Data lines >>
%%
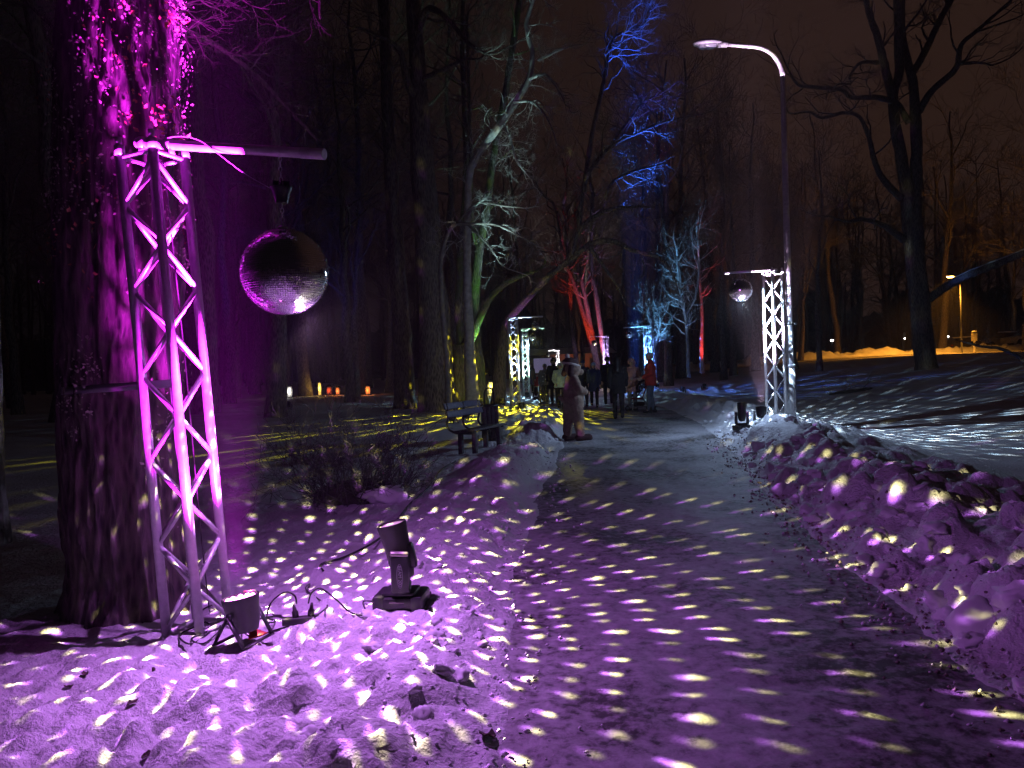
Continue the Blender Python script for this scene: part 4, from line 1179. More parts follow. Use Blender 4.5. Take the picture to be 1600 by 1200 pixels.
# big dark tree on the right
DX = at(1447, 580, 36).x
treeD = path_tree('great_tree', 'huge dark forked tree on the right against the brown sky', (DX, 36), [
    ([(1449, 592, 36, 44), (1446, 570, 36, 33), (1440, 500, 36, 30), (1430, 400, 36, 29), (1424, 310, 36, 32)], 1.0, 0),
    ([(1420, 320, 36, 22), (1411, 260, 36, 18), (1397, 185, 36, 16), (1396, 150, 36, 14), (1405, 110, 36, 14), (1405, 60, 36, 15), (1403, -30, 36, 14), (1398, -200, 36, 9)], .5, 3.0),
    ([(1397, 165, 36, 13), (1384, 110, 35.6, 12), (1372, 60, 35.2, 11), (1358, 20, 35, 9), (1340, -60, 34.5, 7)], .3, 2.6),
    ([(1428, 320, 36, 22), (1432, 240, 36, 17), (1430, 180, 36, 16), (1427, 130, 36, 14), (1418, 95, 36.2, 11), (1410, 40, 36.4, 9), (1412, -60, 36.6, 7)], .4, 2.6),
    ([(1424, 118, 36, 11), (1448, 75, 36.5, 10), (1472, 25, 37, 9), (1505, -30, 37.4, 7)], .25, 2.8),
    ([(1436, 175, 36, 11), (1456, 142, 35.5, 10), (1488, 114, 35, 9), (1497, 98, 34.8, 9), (1502, 70, 34.6, 7), (1530, 45, 34.4, 6), (1575, 5, 34, 4)], .3, 2.4),
    ([(1497, 100, 34.8, 6), (1530, 98, 34.4, 4), (1550, 102, 34.2, 3)], .2, 1.6),
    ([(1396, 160, 36, 9), (1370, 152, 35.6, 8), (1330, 152, 35.2, 7), (1315, 140, 35, 7), (1270, 136, 34.6, 6), (1245, 130, 34.2, 5), (1226, 96, 34, 3)], .2, 2.0),
    ([(1420, 192, 36, 10), (1404, 165, 36, 9), (1390, 150, 36, 8)], 1.0, 0),
    ([(1408, 310, 36, 12), (1380, 280, 35.5, 10), (1366, 250, 35.2, 8), (1358, 215, 35, 7), (1343, 183, 34.8, 6), (1320, 176, 34.6, 6), (1285, 184, 34.4, 5), (1265, 175, 34.2, 4), (1240, 178, 34, 3)], .35, 2.0),
    ([(1412, 375, 36, 12), (1385, 355, 35.4, 9), (1352, 343, 35, 7), (1325, 346, 34.6, 5), (1295, 338, 34.2, 3)], .35, 2.0),
    ([(1372, 98, 36, 7), (1345, 98, 35.6, 5), (1330, 115, 35.4, 4), (1328, 125, 35, 3)], .3, 1.6),
    ([(1448, 470, 36, 15), (1475, 450, 35.4, 13), (1510, 432, 35, 12), (1560, 412, 34.5, 11), (1620, 388, 34, 10)], .5, 1.2)], 30, M_BARK, M_TWIG, 4, .62, thr=.04, curl=.27)
mb = MB()
pts, rd = smooth_path([at(a, b, c) - treeD.location for a, b, c in ((1458, 458, 35.7), (1475, 444, 35.4), (1510, 426, 35), (1560, 406, 34.5), (1620, 383, 34))], [.02, .05, .055, .06, .06], .3, .2, rng)
mb.tube(pts, rd, 8); mb.build('snow_cover', M_SNOW, treeD)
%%
Objective >> Word for word, quote the full listing, omitting every picture.

Task solution >>
Continue the Blender Python script for this scene: part 4, from line 1179. More parts follow. Use Blender 4.5. Take the picture to be 1600 by 1200 pixels.
# big dark tree on the right
DX = at(1447, 580, 36).x
treeD = path_tree('great_tree', 'huge dark forked tree on the right against the brown sky', (DX, 36), [
    ([(1449, 592, 36, 44), (1446, 570, 36, 33), (1440, 500, 36, 30), (1430, 400, 36, 29), (1424, 310, 36, 32)], 1.0, 0),
    ([(1420, 320, 36, 22), (1411, 260, 36, 18), (1397, 185, 36, 16), (1396, 150, 36, 14), (1405, 110, 36, 14), (1405, 60, 36, 15), (1403, -30, 36, 14), (1398, -200, 36, 9)], .5, 3.0),
    ([(1397, 165, 36, 13), (1384, 110, 35.6, 12), (1372, 60, 35.2, 11), (1358, 20, 35, 9), (1340, -60, 34.5, 7)], .3, 2.6),
    ([(1428, 320, 36, 22), (1432, 240, 36, 17), (1430, 180, 36, 16), (1427, 130, 36, 14), (1418, 95, 36.2, 11), (1410, 40, 36.4, 9), (1412, -60, 36.6, 7)], .4, 2.6),
    ([(1424, 118, 36, 11), (1448, 75, 36.5, 10), (1472, 25, 37, 9), (1505, -30, 37.4, 7)], .25, 2.8),
    ([(1436, 175, 36, 11), (1456, 142, 35.5, 10), (1488, 114, 35, 9), (1497, 98, 34.8, 9), (1502, 70, 34.6, 7), (1530, 45, 34.4, 6), (1575, 5, 34, 4)], .3, 2.4),
    ([(1497, 100, 34.8, 6), (1530, 98, 34.4, 4), (1550, 102, 34.2, 3)], .2, 1.6),
    ([(1396, 160, 36, 9), (1370, 152, 35.6, 8), (1330, 152, 35.2, 7), (1315, 140, 35, 7), (1270, 136, 34.6, 6), (1245, 130, 34.2, 5), (1226, 96, 34, 3)], .2, 2.0),
    ([(1420, 192, 36, 10), (1404, 165, 36, 9), (1390, 150, 36, 8)], 1.0, 0),
    ([(1408, 310, 36, 12), (1380, 280, 35.5, 10), (1366, 250, 35.2, 8), (1358, 215, 35, 7), (1343, 183, 34.8, 6), (1320, 176, 34.6, 6), (1285, 184, 34.4, 5), (1265, 175, 34.2, 4), (1240, 178, 34, 3)], .35, 2.0),
    ([(1412, 375, 36, 12), (1385, 355, 35.4, 9), (1352, 343, 35, 7), (1325, 346, 34.6, 5), (1295, 338, 34.2, 3)], .35, 2.0),
    ([(1372, 98, 36, 7), (1345, 98, 35.6, 5), (1330, 115, 35.4, 4), (1328, 125, 35, 3)], .3, 1.6),
    ([(1448, 470, 36, 15), (1475, 450, 35.4, 13), (1510, 432, 35, 12), (1560, 412, 34.5, 11), (1620, 388, 34, 10)], .5, 1.2)], 30, M_BARK, M_TWIG, 4, .62, thr=.04, curl=.27)
mb = MB()
pts, rd = smooth_path([at(a, b, c) - treeD.location for a, b, c in ((1458, 458, 35.7), (1475, 444, 35.4), (1510, 426, 35), (1560, 406, 34.5), (1620, 383, 34))], [.02, .05, .055, .06, .06], .3, .2, rng)
mb.tube(pts, rd, 8); mb.build('snow_cover', M_SNOW, treeD)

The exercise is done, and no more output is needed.